Il ne faut pas voir l’investissement des capitaux uniquement sous son aspect immédiat, la mise en exploitation des mines et autres ressources dites naturelles, mais sous l’aspect plus général d’investissement de la vie sociale. Le capital comme idée qui se donne les moyens de son effectivité (armée, police) organise la dépendance de tous à son égard. À la différence d’Attila, le monde capitaliste met en place une stratégie d’occupation des territoires et surtout des esprits.

Jusqu’à présent, l’État mexicain avec son parti unique, le PRI [1], s’était donné les allures d’un État providence faisant tampon entre les exigences du capitalisme et les populations dont il craignait les réactions. La bourgeoisie mexicaine avait été échaudée et durement ébranlée par le soulèvement zapatiste au tout début du XXe siècle faisant suite au démantèlement des terres communales par Porfirio Díaz. L’ouverture récente [2] et entière du Mexique aux intérêts privés, mexicains et internationaux [3], représentés par les multinationales des pays capitalistes avancés comme les États-Unis, le Canada et ceux de l’Europe, rencontre encore des résistances très fortes au sein des populations mexicaines. Que proposent ces noyaux de résistance ? S’érigent-ils comme des contre-pouvoirs face au pouvoir de l’argent ? Comment conçoivent-ils leur propre développement ? Comment vivent-ils aussi cette brutale ingérence du monde des affaires dans leur quotidien ?

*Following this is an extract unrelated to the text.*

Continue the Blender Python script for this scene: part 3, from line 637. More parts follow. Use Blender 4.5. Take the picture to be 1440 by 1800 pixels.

Au Mexique, la possibilité d’un dialogue interculturel existe encore entre les réfractaires à la société marchande et le monde indien attaché à une culture, une organisation sociale qui lui est propre et qui peut, par certains aspects, se présenter comme une alternative au monde capitaliste. Ce débat a pris corps autour de quelques concepts tels que celui d’autonomie, de territoire, de communauté, de communalité...

Je m’attacherai dans les lignes qui vont suivre à préciser le contenu d’un concept apparu il y a plus de vingt ans dans les hautes montagnes de l’Oaxaca, concept lié à la résistance des peuples indiens de cette région, mais qui, loin de rester fermé sur un passé et un État, s’ouvre sur l’actualité et le futur. Ce concept est celui de communalité. Nous l’avons retrouvé lors de l’insurrection de la ville d’Oaxaca en 2006 chez les populations des quartiers périphériques et sur les barricades ; encore maintenant les jeunes gens de VOCAL [4] voient en ce concept une idée à réaliser. Ce concept alimente les débats au sein du Congrès national indigène, proche du mouvement zapatiste actuel et prônant l’autonomie et la libre détermination des peuples indiens. La communalité est une idée qui fait son chemin. Elle apparaît comme le point de rencontre entre une réalité, la communauté indienne qu’elle cherche à définir, et un projet de société à réaliser. Ce concept se trouve au point de rencontre entre réalité et utopie.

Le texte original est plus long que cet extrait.